2. “Paradise Lost” by John Milton

Rather than being allegorical, as most of the books in this list are, “Paradise Lost” uses its story as a means of analyzing some extremely difficult philosophical questions, including: why does God allow us to suffer, why are we imperfect and how can we save ourselves? One of the most interesting characters of the book is Satan, who does not see himself as an evildoer, but rather as the victim of a terrible injustice. From the depths of Hell, he and his minions plan to conquer Heaven and replace God. Humanity also enters the picture as a tool employed by Satan to enrage God. One of the most memorable scenes is the actual battle for Heaven, where the Angels and Demons fight it out to the bitter end.
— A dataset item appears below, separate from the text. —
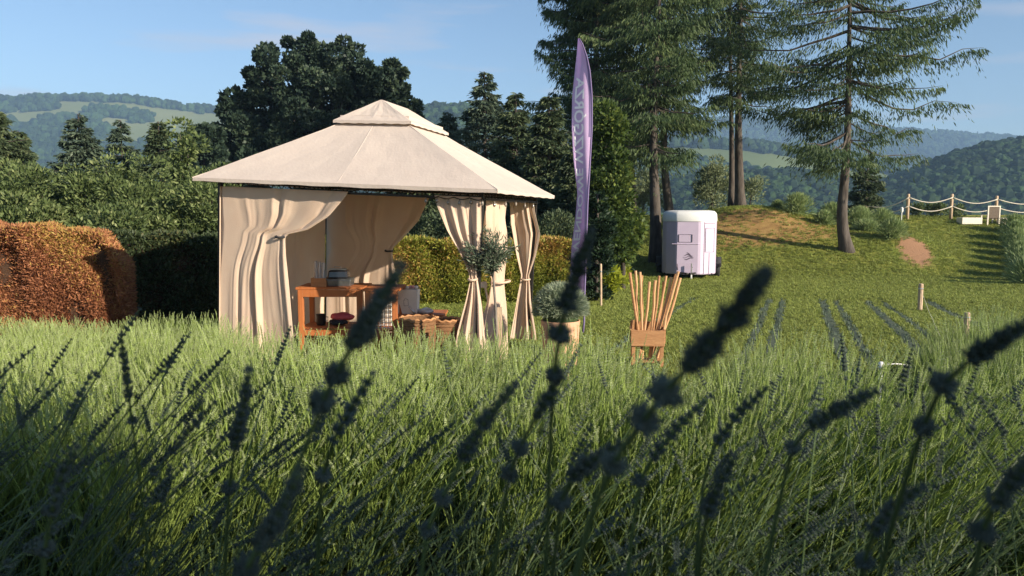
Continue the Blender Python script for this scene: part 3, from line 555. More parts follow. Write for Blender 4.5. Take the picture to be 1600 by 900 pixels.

1. “La Divina Commedia” by Dante Alighieri

“The Divine Comedy” is among the most exceptional works of Christian inspired literature not only due to its incredibly beautiful style, its expressivity and the depth of its symbolism, but also due to the elaborate Universe it succeeded in creating. Hell is an especially captivating component of Dante’s work. It is divided in 9 circles, depending on the severity of one’s crimes, and borrows some of the most terrifying concepts from the ancient Greek and Roman hells. Dante uses this opportunity to classify and criticize some of the most famous personalities of his time and the past. Homer, Virgil and Ovid, for instance are in purgatory, alongside Saladin and Cezar, but Alexander the Great is on the 7th Circle of Hell, boiling in a river of blood. “La Divina Commedia” stands alone when it comes to the power of the images it creates. It’s definitely worth giving a change.